## Exercise requirements
Print the listing below in its entirety, character for character.

## Raw data
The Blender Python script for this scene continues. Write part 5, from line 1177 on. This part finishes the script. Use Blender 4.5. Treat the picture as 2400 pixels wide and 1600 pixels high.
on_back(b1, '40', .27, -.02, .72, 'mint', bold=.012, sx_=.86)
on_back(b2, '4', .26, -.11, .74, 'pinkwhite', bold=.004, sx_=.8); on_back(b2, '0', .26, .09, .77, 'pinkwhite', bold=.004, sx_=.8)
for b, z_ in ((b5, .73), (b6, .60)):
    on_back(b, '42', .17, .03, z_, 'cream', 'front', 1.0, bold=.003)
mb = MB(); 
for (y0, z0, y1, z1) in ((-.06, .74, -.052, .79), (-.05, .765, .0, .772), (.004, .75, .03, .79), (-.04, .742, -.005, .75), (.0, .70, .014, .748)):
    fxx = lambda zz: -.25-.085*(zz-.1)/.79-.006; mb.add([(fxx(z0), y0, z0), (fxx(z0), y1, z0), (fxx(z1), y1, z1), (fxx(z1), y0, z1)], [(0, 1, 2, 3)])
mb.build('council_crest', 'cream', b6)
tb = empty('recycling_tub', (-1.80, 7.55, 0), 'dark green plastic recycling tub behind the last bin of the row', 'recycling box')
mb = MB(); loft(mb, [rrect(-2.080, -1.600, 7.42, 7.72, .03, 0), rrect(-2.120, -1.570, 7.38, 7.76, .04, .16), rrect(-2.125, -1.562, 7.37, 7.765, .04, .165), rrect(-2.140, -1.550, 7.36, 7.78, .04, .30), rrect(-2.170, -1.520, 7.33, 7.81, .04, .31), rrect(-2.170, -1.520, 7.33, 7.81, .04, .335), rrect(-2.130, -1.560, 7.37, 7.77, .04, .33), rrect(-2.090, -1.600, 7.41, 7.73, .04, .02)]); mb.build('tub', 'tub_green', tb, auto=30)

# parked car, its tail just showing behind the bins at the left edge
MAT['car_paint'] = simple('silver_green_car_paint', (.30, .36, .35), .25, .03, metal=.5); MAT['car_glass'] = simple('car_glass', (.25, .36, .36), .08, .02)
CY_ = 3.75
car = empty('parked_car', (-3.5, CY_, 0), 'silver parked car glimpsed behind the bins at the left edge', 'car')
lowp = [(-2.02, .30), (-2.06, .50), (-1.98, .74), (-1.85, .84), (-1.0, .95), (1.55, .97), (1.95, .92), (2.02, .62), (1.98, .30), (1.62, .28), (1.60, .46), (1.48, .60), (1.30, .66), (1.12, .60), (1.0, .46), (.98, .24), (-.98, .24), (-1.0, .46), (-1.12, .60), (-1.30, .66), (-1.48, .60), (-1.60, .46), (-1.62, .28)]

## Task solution
The Blender Python script for this scene continues. Write part 5, from line 1177 on. This part finishes the script. Use Blender 4.5. Treat the picture as 2400 pixels wide and 1600 pixels high.
on_back(b1, '40', .27, -.02, .72, 'mint', bold=.012, sx_=.86)
on_back(b2, '4', .26, -.11, .74, 'pinkwhite', bold=.004, sx_=.8); on_back(b2, '0', .26, .09, .77, 'pinkwhite', bold=.004, sx_=.8)
for b, z_ in ((b5, .73), (b6, .60)):
    on_back(b, '42', .17, .03, z_, 'cream', 'front', 1.0, bold=.003)
mb = MB(); 
for (y0, z0, y1, z1) in ((-.06, .74, -.052, .79), (-.05, .765, .0, .772), (.004, .75, .03, .79), (-.04, .742, -.005, .75), (.0, .70, .014, .748)):
    fxx = lambda zz: -.25-.085*(zz-.1)/.79-.006; mb.add([(fxx(z0), y0, z0), (fxx(z0), y1, z0), (fxx(z1), y1, z1), (fxx(z1), y0, z1)], [(0, 1, 2, 3)])
mb.build('council_crest', 'cream', b6)
tb = empty('recycling_tub', (-1.80, 7.55, 0), 'dark green plastic recycling tub behind the last bin of the row', 'recycling box')
mb = MB(); loft(mb, [rrect(-2.080, -1.600, 7.42, 7.72, .03, 0), rrect(-2.120, -1.570, 7.38, 7.76, .04, .16), rrect(-2.125, -1.562, 7.37, 7.765, .04, .165), rrect(-2.140, -1.550, 7.36, 7.78, .04, .30), rrect(-2.170, -1.520, 7.33, 7.81, .04, .31), rrect(-2.170, -1.520, 7.33, 7.81, .04, .335), rrect(-2.130, -1.560, 7.37, 7.77, .04, .33), rrect(-2.090, -1.600, 7.41, 7.73, .04, .02)]); mb.build('tub', 'tub_green', tb, auto=30)

# parked car, its tail just showing behind the bins at the left edge
MAT['car_paint'] = simple('silver_green_car_paint', (.30, .36, .35), .25, .03, metal=.5); MAT['car_glass'] = simple('car_glass', (.25, .36, .36), .08, .02)
CY_ = 3.75
car = empty('parked_car', (-3.5, CY_, 0), 'silver parked car glimpsed behind the bins at the left edge', 'car')
lowp = [(-2.02, .30), (-2.06, .50), (-1.98, .74), (-1.85, .84), (-1.0, .95), (1.55, .97), (1.95, .92), (2.02, .62), (1.98, .30), (1.62, .28), (1.60, .46), (1.48, .60), (1.30, .66), (1.12, .60), (1.0, .46), (.98, .24), (-.98, .24), (-1.0, .46), (-1.12, .60), (-1.30, .66), (-1.48, .60), (-1.60, .46), (-1.62, .28)]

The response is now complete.